-- Begin Data rows --
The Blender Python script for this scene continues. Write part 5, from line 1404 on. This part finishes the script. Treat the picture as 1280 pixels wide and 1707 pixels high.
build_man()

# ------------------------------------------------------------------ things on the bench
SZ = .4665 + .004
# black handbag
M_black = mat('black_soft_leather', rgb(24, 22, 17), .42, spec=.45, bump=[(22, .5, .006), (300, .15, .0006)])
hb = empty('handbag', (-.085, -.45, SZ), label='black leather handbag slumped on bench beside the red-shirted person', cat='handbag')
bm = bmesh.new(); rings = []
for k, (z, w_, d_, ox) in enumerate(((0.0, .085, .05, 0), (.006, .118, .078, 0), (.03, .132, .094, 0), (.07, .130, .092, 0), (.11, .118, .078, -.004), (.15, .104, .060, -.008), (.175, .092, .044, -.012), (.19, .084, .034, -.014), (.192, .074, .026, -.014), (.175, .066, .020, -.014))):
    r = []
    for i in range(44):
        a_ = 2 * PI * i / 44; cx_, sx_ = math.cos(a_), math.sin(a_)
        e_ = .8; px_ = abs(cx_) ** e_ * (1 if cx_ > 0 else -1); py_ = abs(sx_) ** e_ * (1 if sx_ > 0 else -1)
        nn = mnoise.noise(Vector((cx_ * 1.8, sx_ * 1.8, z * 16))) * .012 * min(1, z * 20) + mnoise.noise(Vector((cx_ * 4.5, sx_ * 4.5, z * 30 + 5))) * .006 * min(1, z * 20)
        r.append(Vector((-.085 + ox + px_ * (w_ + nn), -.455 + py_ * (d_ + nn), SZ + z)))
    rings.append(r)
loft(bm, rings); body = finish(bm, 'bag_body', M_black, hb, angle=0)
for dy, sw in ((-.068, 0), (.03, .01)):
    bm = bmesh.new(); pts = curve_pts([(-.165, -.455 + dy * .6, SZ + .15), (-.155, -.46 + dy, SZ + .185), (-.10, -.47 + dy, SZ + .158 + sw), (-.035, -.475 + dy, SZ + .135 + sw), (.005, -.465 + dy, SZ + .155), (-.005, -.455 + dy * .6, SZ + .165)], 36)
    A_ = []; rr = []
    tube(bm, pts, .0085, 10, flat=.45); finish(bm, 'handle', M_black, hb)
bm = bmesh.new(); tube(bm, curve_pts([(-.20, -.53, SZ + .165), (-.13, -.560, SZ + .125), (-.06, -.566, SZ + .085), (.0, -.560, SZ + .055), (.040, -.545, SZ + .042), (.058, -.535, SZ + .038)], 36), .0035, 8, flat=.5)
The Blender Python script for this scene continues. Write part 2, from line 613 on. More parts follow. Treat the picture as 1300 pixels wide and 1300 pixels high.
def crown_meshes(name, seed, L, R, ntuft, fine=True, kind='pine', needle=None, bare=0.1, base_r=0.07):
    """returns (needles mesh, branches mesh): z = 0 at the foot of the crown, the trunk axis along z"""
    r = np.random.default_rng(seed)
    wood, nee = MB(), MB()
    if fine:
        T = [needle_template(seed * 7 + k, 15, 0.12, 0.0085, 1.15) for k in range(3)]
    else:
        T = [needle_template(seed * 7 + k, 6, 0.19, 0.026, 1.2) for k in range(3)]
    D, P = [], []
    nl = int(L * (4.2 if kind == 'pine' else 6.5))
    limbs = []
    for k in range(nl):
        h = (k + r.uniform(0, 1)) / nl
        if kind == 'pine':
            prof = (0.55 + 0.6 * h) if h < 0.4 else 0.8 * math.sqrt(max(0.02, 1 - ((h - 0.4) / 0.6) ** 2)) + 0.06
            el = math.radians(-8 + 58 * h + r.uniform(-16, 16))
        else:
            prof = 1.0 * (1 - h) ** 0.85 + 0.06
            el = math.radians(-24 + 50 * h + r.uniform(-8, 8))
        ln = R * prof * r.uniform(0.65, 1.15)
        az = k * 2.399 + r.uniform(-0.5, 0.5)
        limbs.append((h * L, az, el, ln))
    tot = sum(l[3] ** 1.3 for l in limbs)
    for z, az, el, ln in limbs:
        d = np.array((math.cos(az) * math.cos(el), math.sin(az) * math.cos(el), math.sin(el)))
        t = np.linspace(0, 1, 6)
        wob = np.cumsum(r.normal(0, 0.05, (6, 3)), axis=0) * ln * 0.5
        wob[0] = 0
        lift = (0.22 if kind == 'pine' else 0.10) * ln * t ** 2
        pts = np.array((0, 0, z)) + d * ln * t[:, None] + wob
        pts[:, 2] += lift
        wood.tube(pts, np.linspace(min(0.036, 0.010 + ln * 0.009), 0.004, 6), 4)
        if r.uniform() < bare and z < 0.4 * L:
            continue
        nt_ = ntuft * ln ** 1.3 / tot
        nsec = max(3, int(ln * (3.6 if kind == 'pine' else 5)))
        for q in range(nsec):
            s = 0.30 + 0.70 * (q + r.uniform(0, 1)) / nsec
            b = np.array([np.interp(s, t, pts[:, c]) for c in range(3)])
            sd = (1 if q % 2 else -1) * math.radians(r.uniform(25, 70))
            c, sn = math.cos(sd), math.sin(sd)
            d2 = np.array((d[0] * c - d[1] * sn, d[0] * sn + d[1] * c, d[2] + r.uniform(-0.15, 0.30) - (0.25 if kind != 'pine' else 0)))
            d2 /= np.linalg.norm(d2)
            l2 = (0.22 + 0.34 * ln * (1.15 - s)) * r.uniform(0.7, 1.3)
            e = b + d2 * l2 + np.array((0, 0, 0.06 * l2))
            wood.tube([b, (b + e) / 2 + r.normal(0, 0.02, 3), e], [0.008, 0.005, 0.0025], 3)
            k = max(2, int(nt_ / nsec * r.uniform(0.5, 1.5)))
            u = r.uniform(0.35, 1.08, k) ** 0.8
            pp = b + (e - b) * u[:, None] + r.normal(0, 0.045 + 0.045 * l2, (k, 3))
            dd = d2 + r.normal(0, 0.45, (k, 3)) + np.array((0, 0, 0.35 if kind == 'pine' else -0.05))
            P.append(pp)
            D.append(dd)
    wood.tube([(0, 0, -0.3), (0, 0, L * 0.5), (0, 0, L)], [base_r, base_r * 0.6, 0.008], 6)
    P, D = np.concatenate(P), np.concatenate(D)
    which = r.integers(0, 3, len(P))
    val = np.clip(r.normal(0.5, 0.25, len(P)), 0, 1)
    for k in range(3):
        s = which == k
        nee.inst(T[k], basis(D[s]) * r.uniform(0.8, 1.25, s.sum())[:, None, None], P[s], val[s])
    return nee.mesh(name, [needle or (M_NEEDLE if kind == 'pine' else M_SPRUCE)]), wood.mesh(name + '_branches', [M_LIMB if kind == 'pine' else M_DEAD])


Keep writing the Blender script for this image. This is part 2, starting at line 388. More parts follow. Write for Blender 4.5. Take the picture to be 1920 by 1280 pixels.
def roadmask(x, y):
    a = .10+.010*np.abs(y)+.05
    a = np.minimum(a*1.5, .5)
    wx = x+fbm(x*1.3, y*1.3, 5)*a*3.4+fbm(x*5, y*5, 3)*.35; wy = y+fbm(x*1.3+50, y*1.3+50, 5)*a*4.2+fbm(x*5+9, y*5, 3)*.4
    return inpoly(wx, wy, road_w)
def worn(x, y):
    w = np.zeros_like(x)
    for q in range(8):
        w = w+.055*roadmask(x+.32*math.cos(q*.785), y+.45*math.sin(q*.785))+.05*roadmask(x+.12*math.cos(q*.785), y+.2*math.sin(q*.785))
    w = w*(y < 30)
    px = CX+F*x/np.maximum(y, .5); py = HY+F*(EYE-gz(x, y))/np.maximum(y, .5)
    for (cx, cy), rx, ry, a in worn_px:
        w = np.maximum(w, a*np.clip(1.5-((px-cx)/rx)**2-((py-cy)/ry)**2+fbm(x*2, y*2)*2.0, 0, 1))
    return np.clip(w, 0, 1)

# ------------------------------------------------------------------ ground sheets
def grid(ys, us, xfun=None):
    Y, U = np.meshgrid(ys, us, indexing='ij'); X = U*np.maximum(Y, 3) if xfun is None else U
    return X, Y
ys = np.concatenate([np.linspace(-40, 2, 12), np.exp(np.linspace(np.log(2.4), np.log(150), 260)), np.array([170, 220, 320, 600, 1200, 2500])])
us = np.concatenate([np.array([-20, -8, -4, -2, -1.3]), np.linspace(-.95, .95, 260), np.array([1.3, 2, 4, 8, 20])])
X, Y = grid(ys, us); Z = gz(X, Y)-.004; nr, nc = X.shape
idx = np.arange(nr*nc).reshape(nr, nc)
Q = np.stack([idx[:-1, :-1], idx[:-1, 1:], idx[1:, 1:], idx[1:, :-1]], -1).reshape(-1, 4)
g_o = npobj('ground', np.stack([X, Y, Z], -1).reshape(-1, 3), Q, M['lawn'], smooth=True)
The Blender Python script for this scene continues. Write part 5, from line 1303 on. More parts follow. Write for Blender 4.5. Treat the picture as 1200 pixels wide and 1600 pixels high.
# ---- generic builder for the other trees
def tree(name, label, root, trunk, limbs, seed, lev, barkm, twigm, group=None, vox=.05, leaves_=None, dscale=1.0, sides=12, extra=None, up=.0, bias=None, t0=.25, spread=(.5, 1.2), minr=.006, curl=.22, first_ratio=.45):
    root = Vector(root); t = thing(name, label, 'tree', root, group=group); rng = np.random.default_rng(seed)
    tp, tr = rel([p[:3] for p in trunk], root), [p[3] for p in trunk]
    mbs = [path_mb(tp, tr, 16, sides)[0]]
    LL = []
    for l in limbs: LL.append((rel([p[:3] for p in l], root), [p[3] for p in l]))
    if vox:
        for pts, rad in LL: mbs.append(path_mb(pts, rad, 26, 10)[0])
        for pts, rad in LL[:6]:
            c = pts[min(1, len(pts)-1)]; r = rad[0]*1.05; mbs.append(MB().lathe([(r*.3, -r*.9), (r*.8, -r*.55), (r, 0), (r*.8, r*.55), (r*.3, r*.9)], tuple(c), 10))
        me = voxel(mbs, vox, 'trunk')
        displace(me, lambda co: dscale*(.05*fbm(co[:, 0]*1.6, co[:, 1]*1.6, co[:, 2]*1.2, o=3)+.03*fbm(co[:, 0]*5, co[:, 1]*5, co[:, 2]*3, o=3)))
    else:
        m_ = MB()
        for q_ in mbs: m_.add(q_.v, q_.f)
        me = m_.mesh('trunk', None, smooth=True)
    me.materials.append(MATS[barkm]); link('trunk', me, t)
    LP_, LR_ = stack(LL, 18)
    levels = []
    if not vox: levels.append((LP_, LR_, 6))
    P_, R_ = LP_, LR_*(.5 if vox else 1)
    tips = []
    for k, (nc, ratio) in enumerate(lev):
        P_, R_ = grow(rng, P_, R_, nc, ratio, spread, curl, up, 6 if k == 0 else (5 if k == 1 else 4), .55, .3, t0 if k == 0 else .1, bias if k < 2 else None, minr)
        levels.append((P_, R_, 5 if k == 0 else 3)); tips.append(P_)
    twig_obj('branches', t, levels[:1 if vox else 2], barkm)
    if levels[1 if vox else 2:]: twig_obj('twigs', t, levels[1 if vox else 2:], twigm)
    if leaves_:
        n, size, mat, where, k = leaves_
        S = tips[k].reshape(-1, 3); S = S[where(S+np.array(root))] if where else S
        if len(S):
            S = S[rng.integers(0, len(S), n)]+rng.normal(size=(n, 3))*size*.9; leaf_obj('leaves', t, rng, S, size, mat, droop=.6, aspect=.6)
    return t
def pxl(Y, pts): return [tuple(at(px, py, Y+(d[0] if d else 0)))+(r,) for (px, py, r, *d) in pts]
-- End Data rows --
*What you should do*:
Copy exactly the lines that run from the first line of the data to the line containing "build_man()", please, with both ends included and nothing else.

*Expected answer*:
The Blender Python script for this scene continues. Write part 5, from line 1404 on. This part finishes the script. Treat the picture as 1280 pixels wide and 1707 pixels high.
build_man()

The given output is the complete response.